Carbon dating will be conducted on the items to get a more precise reading of how far back into history people were occupying the site.

Prehistoric people likely used the area repeatedly over long periods because of its vicinity to the Truckee River as a source of food, but also because the river served as a natural transportation corridor for a nomadic society. Over thousands of years the river flooded repeatedly, covering the encampments with fine silt, Stoner said.

Years later, people eventually returned to the area and set up camps again, creating a new layer of evidence. When the river flooded again, the process repeated itself. Stoner has found at least five layers, calling the site a “textbook” example.

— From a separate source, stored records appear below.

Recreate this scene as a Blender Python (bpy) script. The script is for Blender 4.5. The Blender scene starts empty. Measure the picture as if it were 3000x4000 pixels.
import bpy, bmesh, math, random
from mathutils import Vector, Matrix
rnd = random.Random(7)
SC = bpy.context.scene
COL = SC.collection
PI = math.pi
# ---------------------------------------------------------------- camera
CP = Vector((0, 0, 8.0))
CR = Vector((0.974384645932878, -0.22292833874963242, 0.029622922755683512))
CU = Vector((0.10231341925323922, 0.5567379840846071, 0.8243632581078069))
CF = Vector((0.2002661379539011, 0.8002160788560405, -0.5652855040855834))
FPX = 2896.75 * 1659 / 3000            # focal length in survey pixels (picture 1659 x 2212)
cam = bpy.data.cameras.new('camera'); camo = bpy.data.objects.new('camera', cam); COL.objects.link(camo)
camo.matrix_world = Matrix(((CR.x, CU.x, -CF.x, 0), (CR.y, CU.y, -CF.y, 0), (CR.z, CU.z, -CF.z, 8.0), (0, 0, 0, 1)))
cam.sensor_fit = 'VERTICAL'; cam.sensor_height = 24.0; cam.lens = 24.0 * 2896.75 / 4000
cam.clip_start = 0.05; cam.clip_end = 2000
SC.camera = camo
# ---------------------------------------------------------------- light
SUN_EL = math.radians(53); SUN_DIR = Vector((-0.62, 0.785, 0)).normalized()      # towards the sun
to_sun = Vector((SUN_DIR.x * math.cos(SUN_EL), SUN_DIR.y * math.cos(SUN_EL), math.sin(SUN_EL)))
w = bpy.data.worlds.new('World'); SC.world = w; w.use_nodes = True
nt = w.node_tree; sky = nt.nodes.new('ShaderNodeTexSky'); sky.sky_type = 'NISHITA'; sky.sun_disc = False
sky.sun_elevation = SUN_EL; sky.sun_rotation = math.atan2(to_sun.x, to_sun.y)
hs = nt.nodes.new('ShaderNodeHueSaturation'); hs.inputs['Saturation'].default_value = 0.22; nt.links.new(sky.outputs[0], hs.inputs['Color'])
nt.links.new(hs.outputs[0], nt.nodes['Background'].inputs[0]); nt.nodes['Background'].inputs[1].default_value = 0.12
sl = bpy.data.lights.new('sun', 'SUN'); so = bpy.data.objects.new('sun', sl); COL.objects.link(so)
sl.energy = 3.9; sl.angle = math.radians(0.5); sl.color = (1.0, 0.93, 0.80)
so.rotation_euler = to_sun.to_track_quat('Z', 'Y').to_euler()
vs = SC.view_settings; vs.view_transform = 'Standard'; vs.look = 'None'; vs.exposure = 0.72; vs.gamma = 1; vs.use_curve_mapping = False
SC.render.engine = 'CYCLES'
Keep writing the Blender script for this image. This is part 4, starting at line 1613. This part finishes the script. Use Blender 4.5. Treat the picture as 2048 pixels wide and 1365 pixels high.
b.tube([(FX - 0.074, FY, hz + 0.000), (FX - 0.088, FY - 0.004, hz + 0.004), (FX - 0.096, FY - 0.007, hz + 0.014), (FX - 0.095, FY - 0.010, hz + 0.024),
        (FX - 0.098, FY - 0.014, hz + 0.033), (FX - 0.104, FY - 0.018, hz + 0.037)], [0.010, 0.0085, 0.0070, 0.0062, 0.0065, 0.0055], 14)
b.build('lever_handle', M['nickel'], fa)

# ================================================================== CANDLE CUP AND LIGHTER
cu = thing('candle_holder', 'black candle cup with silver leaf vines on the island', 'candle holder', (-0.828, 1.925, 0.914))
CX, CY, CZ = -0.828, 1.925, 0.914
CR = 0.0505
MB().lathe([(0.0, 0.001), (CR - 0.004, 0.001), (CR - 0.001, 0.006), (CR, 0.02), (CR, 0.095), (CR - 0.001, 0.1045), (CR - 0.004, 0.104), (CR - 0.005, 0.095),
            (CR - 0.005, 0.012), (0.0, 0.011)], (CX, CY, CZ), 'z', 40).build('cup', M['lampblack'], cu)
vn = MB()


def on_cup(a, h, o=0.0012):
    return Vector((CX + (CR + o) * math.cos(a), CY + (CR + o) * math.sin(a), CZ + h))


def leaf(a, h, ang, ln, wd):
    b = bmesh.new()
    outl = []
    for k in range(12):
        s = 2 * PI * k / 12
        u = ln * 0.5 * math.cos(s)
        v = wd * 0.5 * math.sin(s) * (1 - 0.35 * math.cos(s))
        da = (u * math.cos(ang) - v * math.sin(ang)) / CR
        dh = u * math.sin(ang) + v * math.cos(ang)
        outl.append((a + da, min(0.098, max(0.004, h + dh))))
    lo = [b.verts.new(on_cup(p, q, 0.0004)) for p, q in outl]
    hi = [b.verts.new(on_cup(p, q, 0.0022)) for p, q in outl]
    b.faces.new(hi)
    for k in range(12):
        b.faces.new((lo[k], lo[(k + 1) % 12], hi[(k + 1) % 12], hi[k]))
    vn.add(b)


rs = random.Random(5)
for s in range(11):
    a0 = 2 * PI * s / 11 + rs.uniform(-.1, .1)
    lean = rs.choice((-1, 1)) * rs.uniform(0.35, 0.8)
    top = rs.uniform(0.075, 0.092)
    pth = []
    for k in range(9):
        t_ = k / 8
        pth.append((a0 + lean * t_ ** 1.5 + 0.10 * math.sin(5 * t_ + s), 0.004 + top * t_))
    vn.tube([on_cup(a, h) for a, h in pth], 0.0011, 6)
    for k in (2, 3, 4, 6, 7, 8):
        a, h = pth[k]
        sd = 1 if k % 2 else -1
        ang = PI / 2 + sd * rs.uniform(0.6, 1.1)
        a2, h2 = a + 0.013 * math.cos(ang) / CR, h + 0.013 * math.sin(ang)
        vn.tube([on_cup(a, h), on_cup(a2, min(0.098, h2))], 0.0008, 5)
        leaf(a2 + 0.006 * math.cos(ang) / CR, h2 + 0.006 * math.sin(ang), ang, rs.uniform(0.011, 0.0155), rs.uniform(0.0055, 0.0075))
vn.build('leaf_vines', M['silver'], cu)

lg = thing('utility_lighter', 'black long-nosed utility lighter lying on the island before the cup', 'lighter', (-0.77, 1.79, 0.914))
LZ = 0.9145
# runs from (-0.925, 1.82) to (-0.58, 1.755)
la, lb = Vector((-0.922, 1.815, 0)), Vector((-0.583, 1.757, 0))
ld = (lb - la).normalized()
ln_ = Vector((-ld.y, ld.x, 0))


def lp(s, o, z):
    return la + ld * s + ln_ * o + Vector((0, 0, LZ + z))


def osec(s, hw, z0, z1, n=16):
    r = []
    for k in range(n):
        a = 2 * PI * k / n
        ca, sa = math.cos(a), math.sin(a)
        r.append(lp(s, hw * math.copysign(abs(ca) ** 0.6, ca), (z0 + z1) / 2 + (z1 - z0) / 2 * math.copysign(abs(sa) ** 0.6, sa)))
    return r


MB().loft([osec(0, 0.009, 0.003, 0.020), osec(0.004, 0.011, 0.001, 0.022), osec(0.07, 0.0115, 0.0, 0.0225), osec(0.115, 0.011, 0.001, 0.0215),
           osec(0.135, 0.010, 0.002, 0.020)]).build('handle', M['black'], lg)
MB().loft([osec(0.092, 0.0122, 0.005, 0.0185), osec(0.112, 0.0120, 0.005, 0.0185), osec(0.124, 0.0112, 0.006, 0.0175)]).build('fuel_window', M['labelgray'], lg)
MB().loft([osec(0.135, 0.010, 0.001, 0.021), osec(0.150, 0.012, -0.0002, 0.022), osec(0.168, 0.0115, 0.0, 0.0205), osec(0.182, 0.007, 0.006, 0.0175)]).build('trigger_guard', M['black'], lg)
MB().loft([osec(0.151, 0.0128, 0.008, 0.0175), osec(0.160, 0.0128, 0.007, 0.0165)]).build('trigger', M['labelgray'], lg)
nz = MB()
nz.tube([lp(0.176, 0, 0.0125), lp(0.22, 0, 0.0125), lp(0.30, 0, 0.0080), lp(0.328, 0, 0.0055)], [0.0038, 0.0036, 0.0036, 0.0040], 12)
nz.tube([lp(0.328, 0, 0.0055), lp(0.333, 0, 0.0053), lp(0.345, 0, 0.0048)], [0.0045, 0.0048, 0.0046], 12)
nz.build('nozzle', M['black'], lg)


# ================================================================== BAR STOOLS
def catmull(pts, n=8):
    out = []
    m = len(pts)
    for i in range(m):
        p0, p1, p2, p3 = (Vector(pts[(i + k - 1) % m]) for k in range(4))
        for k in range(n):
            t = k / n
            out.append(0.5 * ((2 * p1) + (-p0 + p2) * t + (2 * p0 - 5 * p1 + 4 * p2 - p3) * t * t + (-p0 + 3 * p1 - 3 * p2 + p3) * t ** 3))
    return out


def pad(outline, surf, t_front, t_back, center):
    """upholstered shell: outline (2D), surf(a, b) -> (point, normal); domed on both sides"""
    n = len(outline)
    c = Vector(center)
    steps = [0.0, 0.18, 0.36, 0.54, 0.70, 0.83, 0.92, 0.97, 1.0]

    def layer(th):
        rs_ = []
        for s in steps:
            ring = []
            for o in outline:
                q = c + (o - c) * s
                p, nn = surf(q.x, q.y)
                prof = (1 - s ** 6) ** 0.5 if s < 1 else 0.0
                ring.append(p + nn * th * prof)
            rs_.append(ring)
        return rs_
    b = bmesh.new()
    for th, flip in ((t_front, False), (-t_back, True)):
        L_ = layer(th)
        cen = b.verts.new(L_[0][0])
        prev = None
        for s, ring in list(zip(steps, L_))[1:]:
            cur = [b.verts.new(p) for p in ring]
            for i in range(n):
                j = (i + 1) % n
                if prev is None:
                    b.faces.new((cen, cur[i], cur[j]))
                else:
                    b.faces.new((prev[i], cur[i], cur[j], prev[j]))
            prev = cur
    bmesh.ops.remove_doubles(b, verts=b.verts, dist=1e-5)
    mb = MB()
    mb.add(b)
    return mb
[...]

“This is a world-class archaeological site,” Stoner said. “It’s a classic situation where we have this stratified site. We have multiple occupations on it.”

One of the most significant discoveries is evidence of a house dating back 1,300 years since it shows people used the site over extended periods, rather than overnight.

“A dome structure over a shallow depression over a little fireplace or hearth,” Stoner said. “That’s what a winter structure may have looked like.”

The project has not interfered with trench construction, and the dig is scheduled to continue for another seven weeks while as many as 14 archaeologists work full time to remove the dirt in centimeter-thick layers and catalogue ground and charred stones, projectile points and animal bones, among other finds.

Demuth said finding the site intact is a matter of luck. It was undisturbed for 130 years because the railroad tracks ran directly over it, and it was only by chance that the Truckee River didn’t wash it away when it changed its course.

With European settlers moving into northern Nevada in the mid-19th century, archaeologists consider anything before 1849 prehistoric. The consensus is that people have inhabited the area for about 12,000 years, Stoner said.

Steve Night Hawk, a member of the Reno-Sparks Indian Colony’s cultural committee, has attended the excavation as a cultural monitor.

“I think it is very important, not just the fact that they’re possibly my ancestors, but also the fact that they’re all of our ancestors,” Night Hawk said.